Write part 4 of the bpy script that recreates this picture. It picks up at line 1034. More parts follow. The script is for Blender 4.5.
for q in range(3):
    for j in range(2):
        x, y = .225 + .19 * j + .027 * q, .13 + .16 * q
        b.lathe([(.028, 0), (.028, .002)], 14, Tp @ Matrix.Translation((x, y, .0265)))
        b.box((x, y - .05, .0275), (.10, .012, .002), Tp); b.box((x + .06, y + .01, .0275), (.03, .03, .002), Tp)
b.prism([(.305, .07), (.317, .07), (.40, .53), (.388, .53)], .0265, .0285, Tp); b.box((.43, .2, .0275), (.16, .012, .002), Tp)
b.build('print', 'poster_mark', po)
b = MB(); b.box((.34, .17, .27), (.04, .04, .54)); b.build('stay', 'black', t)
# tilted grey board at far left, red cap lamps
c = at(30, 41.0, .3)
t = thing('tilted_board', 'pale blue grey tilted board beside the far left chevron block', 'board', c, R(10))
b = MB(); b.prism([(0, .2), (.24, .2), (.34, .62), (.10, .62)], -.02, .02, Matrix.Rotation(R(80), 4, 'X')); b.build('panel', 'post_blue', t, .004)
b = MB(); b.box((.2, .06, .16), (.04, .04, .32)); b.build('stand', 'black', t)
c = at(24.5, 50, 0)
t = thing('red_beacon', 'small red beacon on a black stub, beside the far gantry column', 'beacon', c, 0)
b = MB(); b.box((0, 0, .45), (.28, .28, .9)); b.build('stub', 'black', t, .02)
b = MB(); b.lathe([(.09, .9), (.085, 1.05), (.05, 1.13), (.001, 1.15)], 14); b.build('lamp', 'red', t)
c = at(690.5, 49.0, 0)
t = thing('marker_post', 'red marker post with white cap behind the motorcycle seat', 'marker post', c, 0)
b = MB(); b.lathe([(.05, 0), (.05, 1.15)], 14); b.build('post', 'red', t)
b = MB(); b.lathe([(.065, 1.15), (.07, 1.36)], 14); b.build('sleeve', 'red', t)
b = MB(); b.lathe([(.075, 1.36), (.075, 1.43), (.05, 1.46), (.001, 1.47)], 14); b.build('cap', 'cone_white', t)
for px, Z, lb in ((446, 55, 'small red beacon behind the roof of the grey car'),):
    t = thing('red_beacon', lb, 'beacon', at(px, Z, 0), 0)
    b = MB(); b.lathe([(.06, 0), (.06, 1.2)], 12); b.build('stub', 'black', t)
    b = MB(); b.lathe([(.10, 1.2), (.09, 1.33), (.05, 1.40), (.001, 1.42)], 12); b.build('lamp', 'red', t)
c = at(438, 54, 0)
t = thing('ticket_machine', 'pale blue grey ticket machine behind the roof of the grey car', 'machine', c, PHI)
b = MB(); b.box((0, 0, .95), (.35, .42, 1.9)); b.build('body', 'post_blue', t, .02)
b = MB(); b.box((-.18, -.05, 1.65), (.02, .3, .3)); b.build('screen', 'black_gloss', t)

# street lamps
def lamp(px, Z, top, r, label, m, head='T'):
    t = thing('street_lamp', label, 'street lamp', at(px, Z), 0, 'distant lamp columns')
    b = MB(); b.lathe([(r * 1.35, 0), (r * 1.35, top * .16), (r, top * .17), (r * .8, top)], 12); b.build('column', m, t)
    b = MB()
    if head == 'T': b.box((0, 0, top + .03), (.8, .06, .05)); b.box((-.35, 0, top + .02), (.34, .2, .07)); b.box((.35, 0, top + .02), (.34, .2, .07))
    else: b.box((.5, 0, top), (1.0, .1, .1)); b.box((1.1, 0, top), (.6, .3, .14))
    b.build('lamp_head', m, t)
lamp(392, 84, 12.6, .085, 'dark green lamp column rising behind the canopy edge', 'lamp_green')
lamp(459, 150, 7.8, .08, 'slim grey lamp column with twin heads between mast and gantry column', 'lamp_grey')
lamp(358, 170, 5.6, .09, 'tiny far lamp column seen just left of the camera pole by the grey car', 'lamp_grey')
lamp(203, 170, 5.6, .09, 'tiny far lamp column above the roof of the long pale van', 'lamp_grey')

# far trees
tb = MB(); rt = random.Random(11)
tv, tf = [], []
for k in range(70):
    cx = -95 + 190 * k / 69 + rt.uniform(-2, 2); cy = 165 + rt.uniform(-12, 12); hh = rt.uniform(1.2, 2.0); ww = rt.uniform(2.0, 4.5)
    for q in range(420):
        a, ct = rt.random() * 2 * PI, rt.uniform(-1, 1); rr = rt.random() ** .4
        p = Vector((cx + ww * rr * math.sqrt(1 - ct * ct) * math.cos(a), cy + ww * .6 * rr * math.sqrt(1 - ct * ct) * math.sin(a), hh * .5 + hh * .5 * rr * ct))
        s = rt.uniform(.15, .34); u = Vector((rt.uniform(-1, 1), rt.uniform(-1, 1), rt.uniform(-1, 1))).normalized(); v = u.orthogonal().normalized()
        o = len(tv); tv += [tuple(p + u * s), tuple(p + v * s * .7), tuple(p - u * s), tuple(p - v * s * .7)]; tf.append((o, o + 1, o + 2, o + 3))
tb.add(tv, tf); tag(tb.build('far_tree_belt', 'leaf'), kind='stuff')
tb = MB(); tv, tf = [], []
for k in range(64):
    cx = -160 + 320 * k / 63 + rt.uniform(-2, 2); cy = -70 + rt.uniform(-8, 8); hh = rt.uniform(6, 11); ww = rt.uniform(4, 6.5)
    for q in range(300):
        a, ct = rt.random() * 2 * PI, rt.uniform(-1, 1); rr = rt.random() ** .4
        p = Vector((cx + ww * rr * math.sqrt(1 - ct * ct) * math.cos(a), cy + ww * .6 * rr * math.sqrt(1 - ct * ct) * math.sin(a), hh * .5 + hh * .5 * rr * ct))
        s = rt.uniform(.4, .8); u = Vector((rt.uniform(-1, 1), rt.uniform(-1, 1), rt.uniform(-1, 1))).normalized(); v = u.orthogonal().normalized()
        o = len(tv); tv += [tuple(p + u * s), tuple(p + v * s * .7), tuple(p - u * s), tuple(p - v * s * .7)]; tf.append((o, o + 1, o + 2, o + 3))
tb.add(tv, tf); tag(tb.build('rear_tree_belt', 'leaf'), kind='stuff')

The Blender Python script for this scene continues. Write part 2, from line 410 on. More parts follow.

WRITTEN INSTRUCTION:
Every entry must be output again, exactly as written above.

ANSWER TO THE EXERCISE:
Write part 4 of the bpy script that recreates this picture. It picks up at line 1034. More parts follow. The script is for Blender 4.5.
for q in range(3):
    for j in range(2):
        x, y = .225 + .19 * j + .027 * q, .13 + .16 * q
        b.lathe([(.028, 0), (.028, .002)], 14, Tp @ Matrix.Translation((x, y, .0265)))
        b.box((x, y - .05, .0275), (.10, .012, .002), Tp); b.box((x + .06, y + .01, .0275), (.03, .03, .002), Tp)
b.prism([(.305, .07), (.317, .07), (.40, .53), (.388, .53)], .0265, .0285, Tp); b.box((.43, .2, .0275), (.16, .012, .002), Tp)
b.build('print', 'poster_mark', po)
b = MB(); b.box((.34, .17, .27), (.04, .04, .54)); b.build('stay', 'black', t)
# tilted grey board at far left, red cap lamps
c = at(30, 41.0, .3)
t = thing('tilted_board', 'pale blue grey tilted board beside the far left chevron block', 'board', c, R(10))
b = MB(); b.prism([(0, .2), (.24, .2), (.34, .62), (.10, .62)], -.02, .02, Matrix.Rotation(R(80), 4, 'X')); b.build('panel', 'post_blue', t, .004)
b = MB(); b.box((.2, .06, .16), (.04, .04, .32)); b.build('stand', 'black', t)
c = at(24.5, 50, 0)
t = thing('red_beacon', 'small red beacon on a black stub, beside the far gantry column', 'beacon', c, 0)
b = MB(); b.box((0, 0, .45), (.28, .28, .9)); b.build('stub', 'black', t, .02)
b = MB(); b.lathe([(.09, .9), (.085, 1.05), (.05, 1.13), (.001, 1.15)], 14); b.build('lamp', 'red', t)
c = at(690.5, 49.0, 0)
t = thing('marker_post', 'red marker post with white cap behind the motorcycle seat', 'marker post', c, 0)
b = MB(); b.lathe([(.05, 0), (.05, 1.15)], 14); b.build('post', 'red', t)
b = MB(); b.lathe([(.065, 1.15), (.07, 1.36)], 14); b.build('sleeve', 'red', t)
b = MB(); b.lathe([(.075, 1.36), (.075, 1.43), (.05, 1.46), (.001, 1.47)], 14); b.build('cap', 'cone_white', t)
for px, Z, lb in ((446, 55, 'small red beacon behind the roof of the grey car'),):
    t = thing('red_beacon', lb, 'beacon', at(px, Z, 0), 0)
    b = MB(); b.lathe([(.06, 0), (.06, 1.2)], 12); b.build('stub', 'black', t)
    b = MB(); b.lathe([(.10, 1.2), (.09, 1.33), (.05, 1.40), (.001, 1.42)], 12); b.build('lamp', 'red', t)
c = at(438, 54, 0)
t = thing('ticket_machine', 'pale blue grey ticket machine behind the roof of the grey car', 'machine', c, PHI)
b = MB(); b.box((0, 0, .95), (.35, .42, 1.9)); b.build('body', 'post_blue', t, .02)
b = MB(); b.box((-.18, -.05, 1.65), (.02, .3, .3)); b.build('screen', 'black_gloss', t)

# street lamps
def lamp(px, Z, top, r, label, m, head='T'):
    t = thing('street_lamp', label, 'street lamp', at(px, Z), 0, 'distant lamp columns')
    b = MB(); b.lathe([(r * 1.35, 0), (r * 1.35, top * .16), (r, top * .17), (r * .8, top)], 12); b.build('column', m, t)
    b = MB()
    if head == 'T': b.box((0, 0, top + .03), (.8, .06, .05)); b.box((-.35, 0, top + .02), (.34, .2, .07)); b.box((.35, 0, top + .02), (.34, .2, .07))
    else: b.box((.5, 0, top), (1.0, .1, .1)); b.box((1.1, 0, top), (.6, .3, .14))
    b.build('lamp_head', m, t)
lamp(392, 84, 12.6, .085, 'dark green lamp column rising behind the canopy edge', 'lamp_green')
lamp(459, 150, 7.8, .08, 'slim grey lamp column with twin heads between mast and gantry column', 'lamp_grey')
lamp(358, 170, 5.6, .09, 'tiny far lamp column seen just left of the camera pole by the grey car', 'lamp_grey')
lamp(203, 170, 5.6, .09, 'tiny far lamp column above the roof of the long pale van', 'lamp_grey')

# far trees
tb = MB(); rt = random.Random(11)
tv, tf = [], []
for k in range(70):
    cx = -95 + 190 * k / 69 + rt.uniform(-2, 2); cy = 165 + rt.uniform(-12, 12); hh = rt.uniform(1.2, 2.0); ww = rt.uniform(2.0, 4.5)
    for q in range(420):
        a, ct = rt.random() * 2 * PI, rt.uniform(-1, 1); rr = rt.random() ** .4
        p = Vector((cx + ww * rr * math.sqrt(1 - ct * ct) * math.cos(a), cy + ww * .6 * rr * math.sqrt(1 - ct * ct) * math.sin(a), hh * .5 + hh * .5 * rr * ct))
        s = rt.uniform(.15, .34); u = Vector((rt.uniform(-1, 1), rt.uniform(-1, 1), rt.uniform(-1, 1))).normalized(); v = u.orthogonal().normalized()
        o = len(tv); tv += [tuple(p + u * s), tuple(p + v * s * .7), tuple(p - u * s), tuple(p - v * s * .7)]; tf.append((o, o + 1, o + 2, o + 3))
tb.add(tv, tf); tag(tb.build('far_tree_belt', 'leaf'), kind='stuff')
tb = MB(); tv, tf = [], []
for k in range(64):
    cx = -160 + 320 * k / 63 + rt.uniform(-2, 2); cy = -70 + rt.uniform(-8, 8); hh = rt.uniform(6, 11); ww = rt.uniform(4, 6.5)
    for q in range(300):
        a, ct = rt.random() * 2 * PI, rt.uniform(-1, 1); rr = rt.random() ** .4
        p = Vector((cx + ww * rr * math.sqrt(1 - ct * ct) * math.cos(a), cy + ww * .6 * rr * math.sqrt(1 - ct * ct) * math.sin(a), hh * .5 + hh * .5 * rr * ct))
        s = rt.uniform(.4, .8); u = Vector((rt.uniform(-1, 1), rt.uniform(-1, 1), rt.uniform(-1, 1))).normalized(); v = u.orthogonal().normalized()
        o = len(tv); tv += [tuple(p + u * s), tuple(p + v * s * .7), tuple(p - u * s), tuple(p - v * s * .7)]; tf.append((o, o + 1, o + 2, o + 3))
tb.add(tv, tf); tag(tb.build('rear_tree_belt', 'leaf'), kind='stuff')

The Blender Python script for this scene continues. Write part 2, from line 410 on. More parts follow.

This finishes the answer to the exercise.